Misconceptions, misconceptions misconceptions.
Strategy guides are considered glorious to some and reprehensible to others. Some claim that game makers started putting in activities in their games that would force you to buy a strategy guide to figure out(wrongly accused is the chocobo racing in FF7 for example). Others call them a crutch that bad game players use to make up for their lack of skill. I myself kind of look down upon using a guide on the first time through... but I game for the surprises, and hate spoilers with a passion. I can accept that there are people out there that just do not play the way I do.

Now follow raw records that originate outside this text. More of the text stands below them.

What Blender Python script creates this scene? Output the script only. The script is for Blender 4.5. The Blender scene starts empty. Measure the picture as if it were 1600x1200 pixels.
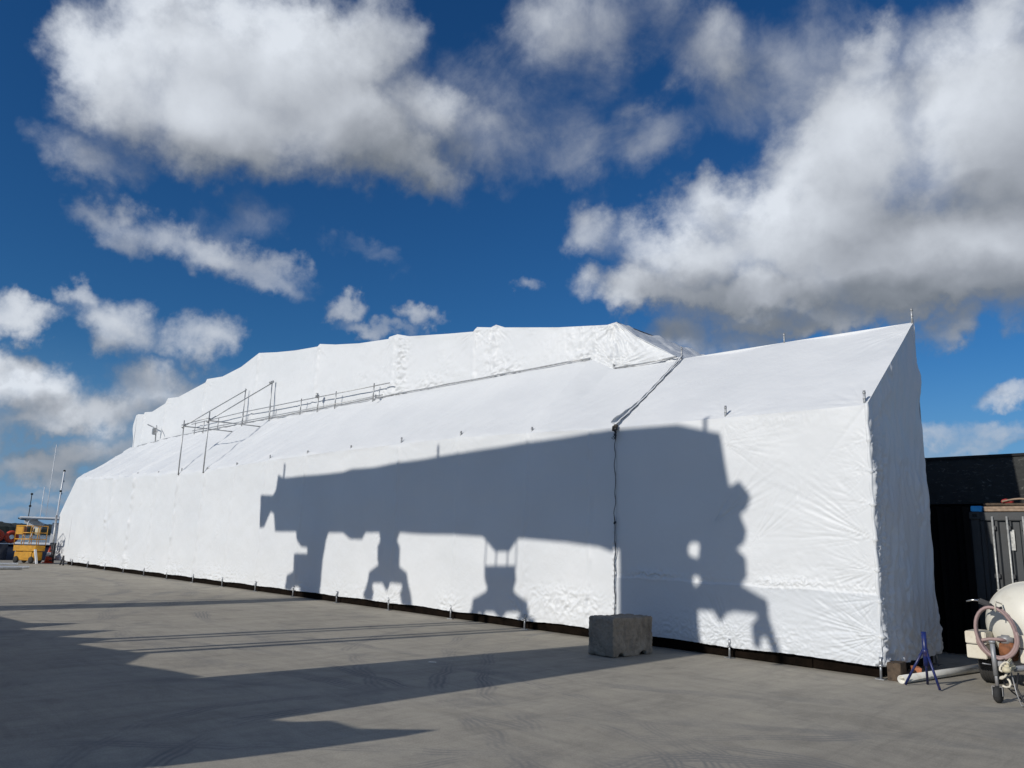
import bpy, bmesh, math, random
import numpy as np
from mathutils import Vector, Matrix, Euler
random.seed(7); rng = np.random.RandomState(11)
R = math.radians
scene = bpy.context.scene
COL = scene.collection

# ------------------------------------------------------------------ sun, sky
SUN_EL = 25.0
SUN_AZ = 186.0                     # degrees clockwise from +Y, where the sun stands
sd = Vector((math.sin(R(SUN_AZ))*math.cos(R(SUN_EL)), math.cos(R(SUN_AZ))*math.cos(R(SUN_EL)), math.sin(R(SUN_EL))))
sl = bpy.data.lights.new('sun', 'SUN'); sl.energy = 3.3; sl.angle = R(0.53); sl.color = (1.0, .955, .88)
so = bpy.data.objects.new('sun', sl); COL.objects.link(so)
so.rotation_euler = (-sd).to_track_quat('-Z', 'Y').to_euler()

# clouds: azimuth, elevation, half width, half height (degrees), tilt, density
CLOUDS = [
    (-75.6, 29.6, 3.8, 3.9, 18.0, 1.0),
    (-71.3, 32.5, 6.1, 4.1, 16.0, 1.1),
    (-64.3, 32.8, 7.4, 4.3, 12.0, 1.1),
    (-68.1, 28.8, 9.1, 4.3, 3.0, 1.1),
    (-59.5, 29.4, 7.2, 4.6, -16.0, 1.05),
    (-55.3, 27.3, 5.0, 2.7, -24.0, 0.9),
    (-53.0, 31.0, 3.4, 2.6, -34.0, 0.7),
    (-76.4, 24.1, 2.8, 2.0, -7.0, 0.35),
    (-58.5, 34.9, 3.8, 3.5, 9.0, 0.8),
    (-48.2, 28.7, 5.0, 2.4, -7.0, 0.35),
    (-43.0, 28.2, 4.1, 2.2, 10.0, 0.32),
    (-44.6, 31.0, 5.4, 2.2, -27.0, 0.22),
    (-66.4, 22.4, 2.9, 1.5, 10.0, 0.2),
    (-50.6, 33.7, 3.1, 2.5, 4.0, 0.2),
    (-41.1, 36.7, 4.7, 3.5, -1.0, 0.42),
    (-42.1, 33.1, 3.5, 2.1, 0.0, 0.2),
    (-35.2, 37.3, 3.4, 2.7, -5.0, 0.3),
    (-29.6, 34.8, 4.5, 3.1, -8.0, 0.45),
    (-34.3, 29.1, 3.5, 2.2, 11.0, 0.28),
    (-39.8, 23.5, 2.3, 2.0, -30.0, 0.42),
    (-28.8, 31.1, 2.9, 2.5, -7.0, 0.22),
    (-23.0, 32.8, 3.1, 3.9, -11.0, 0.35),
    (-73.8, 20.1, 3.3, 1.5, -4.0, 0.55),
    (-69.2, 19.7, 4.4, 1.7, -9.0, 0.6),
    (-65.1, 18.8, 3.8, 1.3, -15.0, 0.5),
    (-57.7, 20.4, 3.1, 1.0, -19.0, 0.2),
    (-44.5, 18.8, 0.9, 0.7, 1.0, 0.3),
    (-78.7, 13.0, 2.1, 1.3, 5.0, 0.85),
    (-73.6, 13.4, 2.9, 2.0, -19.0, 0.8),
    (-75.9, 14.9, 1.5, 1.2, 11.0, 0.7),
    (-68.3, 13.2, 2.2, 1.8, 7.0, 0.74),
    (-71.5, 12.8, 1.4, 1.3, 8.0, 0.5),
    (-78.3, 8.9, 3.8, 2.2, -4.0, 1.0),
    (-74.2, 7.7, 5.6, 2.1, 1.0, 0.9),
    (-70.5, 9.4, 4.3, 2.0, 6.0, 0.75),
    (-76.2, 6.7, 4.3, 1.2, 6.0, 0.8),
    (-79.3, 6.2, 2.0, 1.6, 6.0, 0.6),
    (-76.6, 4.0, 5.2, 1.3, 4.0, 0.8),
    (-73.4, 4.7, 3.3, 1.3, 4.0, 0.6),
    (-77.7, 2.1, 5.1, 0.5, 3.0, 0.35),
    (-76.8, 3.2, 2.1, 0.6, 4.0, 0.6),
    (-77.9, 0.9, 4.3, 0.6, 3.0, 0.5),
    (-11.0, 27.2, 6.6, 7.1, -16.0, 1.1),
    (-20.3, 26.7, 5.6, 5.4, 11.0, 1.0),
    (-23.6, 22.5, 8.9, 4.3, 4.0, 1.15),
    (-31.9, 21.4, 6.3, 3.4, -8.0, 1.1),
    (-35.4, 19.3, 4.6, 2.1, -2.0, 1.0),
    (-17.8, 20.1, 9.0, 5.0, -8.0, 1.2),
    (-12.1, 19.6, 6.8, 5.1, -10.0, 1.2),
    (-26.9, 18.4, 10.7, 2.2, -4.0, 1.15),
    (-16.9, 16.8, 9.7, 1.9, -7.0, 1.1),
    (-24.3, 16.4, 9.2, 1.2, -4.0, 0.9),
    (-19.0, 31.7, 2.8, 2.4, 43.0, 0.7),
    (-10.8, 32.3, 2.6, 2.8, -18.0, 0.8),
    (-15.2, 31.6, 2.0, 2.8, 18.0, 0.35),
    (-30.9, 24.5, 3.1, 2.2, -4.0, 0.8),
    (-14.8, 14.5, 2.7, 1.5, 22.0, 0.85),
    (-11.7, 14.7, 2.0, 1.1, 4.0, 0.6),
    (-11.6, 10.2, 1.8, 1.0, 7.0, 0.7),
    (-16.0, 8.0, 2.2, 1.1, -8.0, 0.62),
    (-12.8, 7.6, 2.5, 0.9, -3.0, 0.55),
    (-13.9, 6.8, 3.8, 0.7, -2.0, 0.5),
    (-58.4, 16.3, 1.6, 1.0, 5.0, 0.48),
    (-52.6, 16.7, 1.4, 0.9, 4.0, 0.42),
    (-55.4, 15.2, 2.8, 0.7, 4.0, 0.34),
    (-32.1, 15.2, 5.0, 1.6, -2.0, 0.6),
    (-27.5, 15.3, 3.9, 1.4, -3.0, 0.6)]
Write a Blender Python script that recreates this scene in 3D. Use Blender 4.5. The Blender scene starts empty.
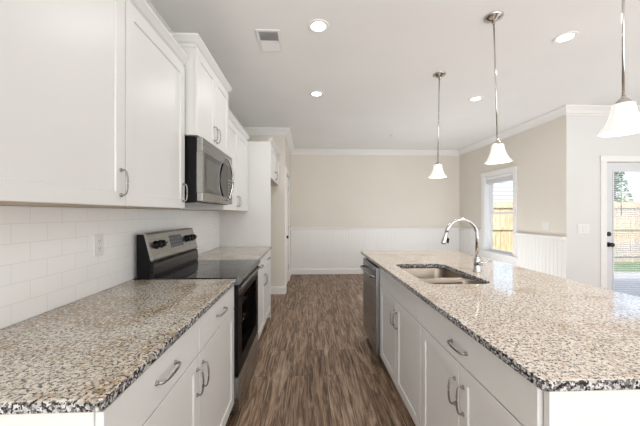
import bpy, bmesh, math, random
from mathutils import Vector, Matrix
random.seed(7)
PI = math.pi
S = bpy.context.scene
C = S.collection

# ---------------------------------------------------------------- camera, world, light, exposure
cam_d = bpy.data.cameras.new('camera'); cam = bpy.data.objects.new('camera', cam_d); C.objects.link(cam)
cam_d.sensor_width = 36; cam_d.lens = 295 / 640 * 36; cam_d.clip_start = .02; cam_d.shift_y = .0006
cam.location = (0, 0, 1.34); cam.rotation_euler = (PI / 2, 0, -.0407)
S.camera = cam
S.view_settings.view_transform = 'Standard'; S.view_settings.look = 'None'
S.view_settings.gamma = 1; S.view_settings.use_curve_mapping = False
S.view_settings.exposure = 0.72

W = bpy.data.worlds.new('world'); S.world = W; W.use_nodes = True
wn = W.node_tree.nodes; wl = W.node_tree.links
sky = wn.new('ShaderNodeTexSky'); sky.sky_type = 'NISHITA'; sky.sun_disc = False
sky.sun_elevation = math.radians(48); sky.sun_rotation = math.radians(205); sky.air_density = 1.0; sky.dust_density = 2.0
wl.new(sky.outputs[0], wn['Background'].inputs[0]); wn['Background'].inputs[1].default_value = .28

def lamp(name, kind, loc, rot, energy, color=(1, 1, 1), **kw):
    d = bpy.data.lights.new(name, kind); d.energy = energy; d.color = color
    for k, v in kw.items(): setattr(d, k, v)
    o = bpy.data.objects.new(name, d); C.objects.link(o); o.location = loc; o.rotation_euler = rot
    return o
lamp('sun', 'SUN', (0, -5, 12), (math.radians(42), 0, math.radians(-25)), 2.9, (1, .95, .86), angle=.01)
# unseen area lamps added as fill before the solid rear and right walls
lamp('rear_fill', 'AREA', (0, -7.6, 1.5), (PI / 2, 0, 0), 150, (.95, .975, 1), shape='RECTANGLE', size=9.5, size_y=2.3)
lamp('side_fill', 'AREA', (8.8, -1.5, 1.45), (PI / 2, 0, PI / 2), 22, (.95, .975, 1), shape='RECTANGLE', size=7, size_y=2.2)
# upward lamps added just above the floor, out of view, to brighten the ceiling
lamp('living_room_fill', 'AREA', (1.8, -4.0, .12), (PI, 0, 0), 390, (.965, .985, 1), shape='RECTANGLE', size=11, size_y=5.5)
lamp('dining_fill', 'AREA', (5.0, .8, .12), (PI, 0, 0), 28, (.965, .985, 1), shape='RECTANGLE', size=4.6, size_y=3.4)
# uplight added on the floor, hidden behind the island, to brighten the far end
lamp('behind_island_fill', 'AREA', (2.3, 4.6, .04), (PI, 0, 0), 17, (.965, .985, 1), shape='RECTANGLE', size=1.3, size_y=1.5)

# ---------------------------------------------------------------- materials
def mat(name, color=(.8, .8, .8), rough=.5, metal=0, **kw):
    m = bpy.data.materials.new(name); m.use_nodes = True
    b = m.node_tree.nodes['Principled BSDF']
    b.inputs['Base Color'].default_value = (*color, 1); b.inputs['Roughness'].default_value = rough; b.inputs['Metallic'].default_value = metal
    for k, v in kw.items(): b.inputs[k.replace('_', ' ')].default_value = v
    return m
def nodes(m):
    t = m.node_tree; return t.nodes, t.links, t.nodes['Principled BSDF']
def coords(m, scale=(1, 1, 1), rot=(0, 0, 0)):
    n, l, b = nodes(m)
    tc = n.new('ShaderNodeTexCoord'); mp = n.new('ShaderNodeMapping')
    mp.inputs['Scale'].default_value = scale; mp.inputs['Rotation'].default_value = rot
    l.new(tc.outputs['Object'], mp.inputs['Vector']); return mp.outputs[0]
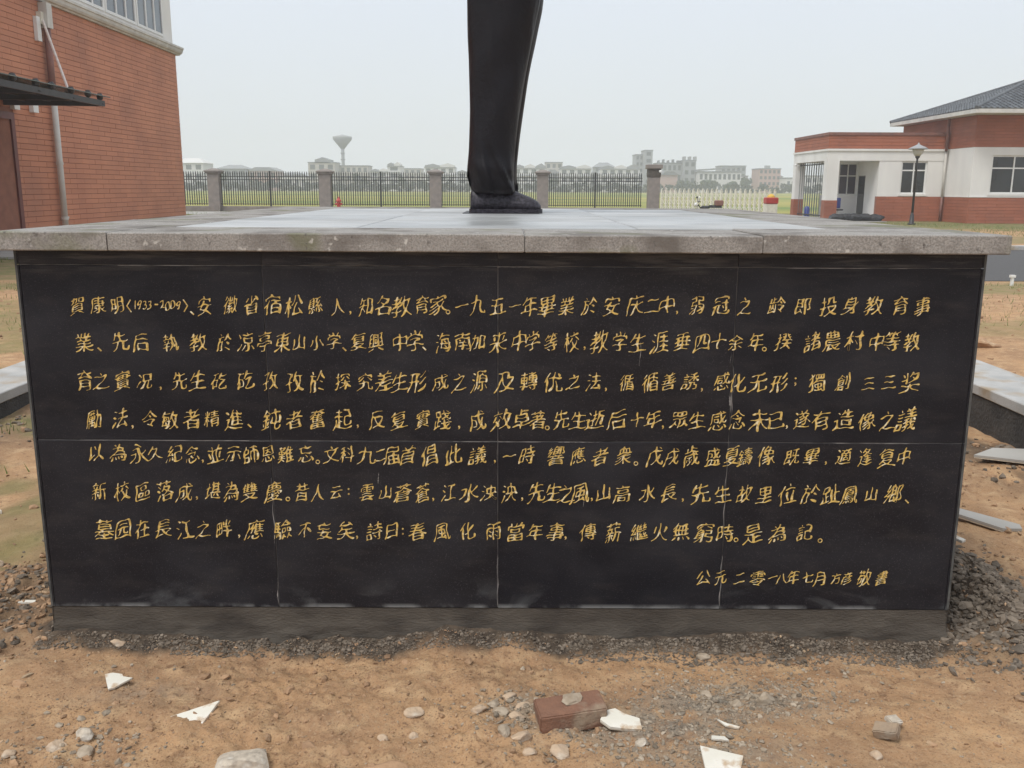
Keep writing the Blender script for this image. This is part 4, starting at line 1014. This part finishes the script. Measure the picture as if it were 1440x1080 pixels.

But this post is about collecting, and strategy guides are just as collectible as anything else in the industry. Some companies have made limited runs of a guide, or made special hardback editions of the guides, and if you like to collect, it is viable to go for these. Monetarily? Probably not. You're probably going to pay more than you'll ever get back for these, but there are reasons to collect.
What I have here is an art book, Final Fantasy 9's US artbook. Most art books of the PS1 era stay overseas. They are hard to come by, so for those that love "the chase" will love importing this kind of stuff. For the average collector, that is just a bit too far. Once you pay 40 dollars for an art book, you have to import it from Japan most likely, and what happens if your book is damaged in the transit? Not a happy thought to a collector.
This beautiful page of Vagrant Story artwork is not from an art book. This is the strategy guide. Many strategy guides are wonderful collections of character and landscape art. The hunt comes in because you have to find the ones that actually have this kind of stuff and not just screenshots of the game.
Strategy guides are also useful to breath some new life into a game you have played many times and years before. You can find stuff you did not know about, and perhaps even find whole stories you had never found before. Suikoden is a series where people want the strategy guides to gather all the characters. Suikoden has a kind of Pokemon collector's line to it, and if you collect all the characters, you open entire chapters of game play. Bad translations, especially in the first and 2nd game, have made it almost impossible to get all of them without a strategy guide. Sure there are Gamefaqs, but why not get some excellent artwork found in the guides as well.
Guide hunting for the average game is cheap. As I said, this is not a monetary collection market(as of 2011). Five to seven dollars will get you the guides to most games. There are a few famous guides, but they almost always are more infamous than famous. The Brady guide to Final Fantasy 7 spoils the story of the entire game in the first 10 pages. Why not own that little bit of game history? The newest is the Mortal Kombat guide. A guide with very high quality photo paper and binding, but almost no helpful information. Its production cost is so high, they confirmed they will not be printing another set. So it will become rare, and even if it is not particularly helpful, it is very pretty.
Cheap, plentiful, tons of options, beautiful artwork and even rares to track down. Sounds like another home run for a collector's market to me.